È la sera dell’8 febbraio 1981 a Ballymany, un maneggio dell’Irlanda a 50 chilometri da Dublino. Nella casa dei Fitzgerald, gli stallieri, qualcuno bussa alla porta. L’orario non è dei migliori e va ad aprire Jim, padre di sei figli. Si trova davanti due uomini con il passamontagna e le pistole in pugno.
«Buonasera, siamo qui per Shergar» dice uno.
Jim è confuso: «Ma Shergar è un cavallo.»
«Lo so. Ora lo prendiamo, lo portiamo via, e poi per riaverlo ci danno due milioni di sterline.»
Definire Shergar solo un cavallo, in realtà, è riduttivo. Negli anni ’80 era il più famoso cavallo da corsa del mondo, vinceva i derby uno dietro l’altro, la folla lo adorava anche perché aveva uno stile tutto suo: correva con la lingua di fuori. Oggi probabilmente l’avrebbero chiamato Miley Cyrus.
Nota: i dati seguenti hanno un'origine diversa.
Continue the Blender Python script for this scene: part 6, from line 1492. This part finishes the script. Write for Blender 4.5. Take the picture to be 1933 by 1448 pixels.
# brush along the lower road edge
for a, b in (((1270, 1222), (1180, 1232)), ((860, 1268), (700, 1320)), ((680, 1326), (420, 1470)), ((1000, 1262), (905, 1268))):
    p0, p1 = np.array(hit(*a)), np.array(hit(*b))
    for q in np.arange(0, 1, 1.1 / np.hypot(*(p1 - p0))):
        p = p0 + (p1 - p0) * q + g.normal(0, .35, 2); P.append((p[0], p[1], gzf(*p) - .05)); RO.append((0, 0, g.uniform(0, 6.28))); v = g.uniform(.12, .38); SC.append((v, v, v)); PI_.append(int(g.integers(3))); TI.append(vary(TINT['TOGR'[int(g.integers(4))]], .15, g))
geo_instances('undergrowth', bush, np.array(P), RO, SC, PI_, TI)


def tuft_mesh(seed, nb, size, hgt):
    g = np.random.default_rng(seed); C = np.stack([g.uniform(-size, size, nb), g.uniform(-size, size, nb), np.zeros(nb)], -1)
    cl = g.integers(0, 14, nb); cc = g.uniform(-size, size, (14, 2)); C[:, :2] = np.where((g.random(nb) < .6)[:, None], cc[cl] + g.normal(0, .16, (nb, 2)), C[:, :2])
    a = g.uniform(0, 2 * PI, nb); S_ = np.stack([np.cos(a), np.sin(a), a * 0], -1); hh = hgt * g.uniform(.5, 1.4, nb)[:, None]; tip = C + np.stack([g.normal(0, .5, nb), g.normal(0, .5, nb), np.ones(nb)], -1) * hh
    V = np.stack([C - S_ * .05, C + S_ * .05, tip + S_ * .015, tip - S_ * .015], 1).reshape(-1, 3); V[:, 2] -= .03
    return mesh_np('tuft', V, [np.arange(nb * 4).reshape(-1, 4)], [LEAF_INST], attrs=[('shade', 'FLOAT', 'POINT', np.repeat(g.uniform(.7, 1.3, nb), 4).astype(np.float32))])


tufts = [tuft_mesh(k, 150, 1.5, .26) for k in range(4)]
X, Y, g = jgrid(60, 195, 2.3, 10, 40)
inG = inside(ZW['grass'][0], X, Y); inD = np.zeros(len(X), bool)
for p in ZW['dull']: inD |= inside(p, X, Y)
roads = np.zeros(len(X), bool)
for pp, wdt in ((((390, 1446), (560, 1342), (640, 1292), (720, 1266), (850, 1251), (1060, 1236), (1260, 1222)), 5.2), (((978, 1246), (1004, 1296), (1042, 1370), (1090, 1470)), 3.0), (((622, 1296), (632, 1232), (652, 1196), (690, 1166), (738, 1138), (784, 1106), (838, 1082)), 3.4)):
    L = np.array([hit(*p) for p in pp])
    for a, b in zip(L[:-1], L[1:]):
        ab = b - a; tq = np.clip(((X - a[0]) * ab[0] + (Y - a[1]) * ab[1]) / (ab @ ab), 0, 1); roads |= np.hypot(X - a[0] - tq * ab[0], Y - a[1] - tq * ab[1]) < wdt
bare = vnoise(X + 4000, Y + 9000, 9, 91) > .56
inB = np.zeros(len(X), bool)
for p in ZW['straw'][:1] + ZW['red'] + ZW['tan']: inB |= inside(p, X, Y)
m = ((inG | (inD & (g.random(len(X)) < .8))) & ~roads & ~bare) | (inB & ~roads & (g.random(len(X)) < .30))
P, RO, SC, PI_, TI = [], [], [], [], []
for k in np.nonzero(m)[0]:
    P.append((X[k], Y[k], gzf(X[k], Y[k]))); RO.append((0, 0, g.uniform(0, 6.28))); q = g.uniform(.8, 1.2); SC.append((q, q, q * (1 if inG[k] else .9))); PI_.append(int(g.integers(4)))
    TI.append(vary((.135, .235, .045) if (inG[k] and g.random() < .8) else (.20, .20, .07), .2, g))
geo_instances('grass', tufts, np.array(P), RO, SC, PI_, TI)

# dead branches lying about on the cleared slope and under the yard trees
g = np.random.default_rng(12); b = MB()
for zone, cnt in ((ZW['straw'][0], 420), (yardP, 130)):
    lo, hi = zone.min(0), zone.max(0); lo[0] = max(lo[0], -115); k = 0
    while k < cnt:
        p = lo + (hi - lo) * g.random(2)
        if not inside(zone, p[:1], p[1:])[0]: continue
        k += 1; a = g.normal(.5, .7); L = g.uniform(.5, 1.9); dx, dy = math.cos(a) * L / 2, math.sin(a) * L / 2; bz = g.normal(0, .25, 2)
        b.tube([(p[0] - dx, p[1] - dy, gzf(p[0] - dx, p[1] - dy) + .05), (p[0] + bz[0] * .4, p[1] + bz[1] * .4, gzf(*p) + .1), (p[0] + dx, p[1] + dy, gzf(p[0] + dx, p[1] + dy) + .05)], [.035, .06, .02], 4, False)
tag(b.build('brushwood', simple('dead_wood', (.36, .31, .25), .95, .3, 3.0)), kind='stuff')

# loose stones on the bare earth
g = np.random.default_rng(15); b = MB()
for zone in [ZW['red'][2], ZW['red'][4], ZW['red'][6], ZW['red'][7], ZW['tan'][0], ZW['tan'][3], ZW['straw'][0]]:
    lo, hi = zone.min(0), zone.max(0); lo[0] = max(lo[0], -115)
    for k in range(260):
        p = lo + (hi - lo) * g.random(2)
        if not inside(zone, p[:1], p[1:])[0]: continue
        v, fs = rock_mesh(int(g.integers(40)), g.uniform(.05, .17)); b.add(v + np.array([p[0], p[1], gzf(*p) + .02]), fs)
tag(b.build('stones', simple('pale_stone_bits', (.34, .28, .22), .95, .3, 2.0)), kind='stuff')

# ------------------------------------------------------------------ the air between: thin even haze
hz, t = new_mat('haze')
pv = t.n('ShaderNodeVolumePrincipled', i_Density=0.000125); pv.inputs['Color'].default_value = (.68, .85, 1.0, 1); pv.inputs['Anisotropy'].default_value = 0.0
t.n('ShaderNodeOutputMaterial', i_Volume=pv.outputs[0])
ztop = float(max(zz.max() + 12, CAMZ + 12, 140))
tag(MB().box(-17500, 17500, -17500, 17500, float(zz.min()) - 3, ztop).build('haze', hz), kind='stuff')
Gli irlandesi sono innamorati dei cavalli, ci scommettono a sangue, e Shergar era valutato sui 15 milioni di sterline.
I suoi proprietari erano Aga Khan – miliardario musulmano – e ben altri 34, che ne possedevano ognuno una quota di 382,000 sterline.
Aga Khan ne aveva sei.
Jim non ha niente in contrario, dopotutto Shergar non è suo. Alza le mani e viene condotto dagli uomini nelle stalle. Nel tragitto sbucano altri quattro tizi, tutti armati e col volto coperto. Tirano fuori il cavallo e dal buio emerge un’auto con dietro il carretto che si usa per il trasporto. Lo infilano dentro, poi minacciano Jim costringendolo a salire in macchina con loro e partono.
Dopo tre ore lo mollano in mezzo alla strada e ripartono.
Jim è felice di essere vivo e invece di telefonare alla polizia corre verso casa per assicurarsi che la sua famiglia stia bene. Appurato questo alza il telefono e chiama Ghislain Drion, manager della struttura, che a sua volta telefona a Stan Cosgrove, il veterinario del cavallo che tra le altre cose era proprietario di una delle quote del cavallo. Stan a quel punto telefona a Sean Berry, suo amico ma anche ex poliziotto. Stan telefona ad Alan Dukes, ministro delle finanze irlandese. Dukes ha la consegna dei bilanci e non ha tempo per queste cose, così “passa la palla” al ministro della giustizia, Garda, che lo viene a sapere quando oramai sono le 4 di mattina.
Garda è il primo a rendersi conto dell’enormità della cosa e fa tirare giù dal letto ogni possibile poliziotto, ma c’è un problema: l’indomani c’è una corsa di cavalli importante, e l’intera Irlanda pullula di macchine che si tirano dietro carrettini di cavalli.
Controllarle tutte è impossibile.
Passano i giorni e i sequestratori si fanno vivi per chiedere il riscatto, ma c’è un altro problema: gli idioti non erano a conoscenza degli altri proprietari del cavallo, pensavano di trattare solo con Aga Khan. Invece ognuno dei 34 ha diritto di parola nella trattativa, ed è un diritto di parola bello grosso. Immaginate cos’è mettere d’accordo 8 condomini su un vaso di geranei, poi provate a immaginarne 34 e al posto dei geranei metteteci 382.000 sterline.
Iniziano ad accapigliarsi tra di loro come belve mentre il tempo passa, i rapitori capiscono che non verranno mai a capo di nulla e dopo una decina di giorni e migliaia di telefonate dicono “Shergar ha avuto un incidente, è morto” e riattaccano.
Nessuno ha mai visto il corpo del cavallo, né sono riusciti a trovare i rapitori. Alcuni credono Shergar sia rimasto vivo ancora per anni, e che ingravidasse giumente di nascosto. Molti indizi portano all’IRA che cercava fondi. L’Irlanda rimase profondamente scossa dalla storia, era più o meno come se avessero rapito Ronaldo, per intenderci.
Erano anni in cui si poteva ancora sognare di cavalli rapiti e tornare con la memoria all’eroe del nostro tempo di Lermontov. Tragico, romantico ed eterno insieme. La BBC, ovviamente, ci ha fatto un documentario bellissimo.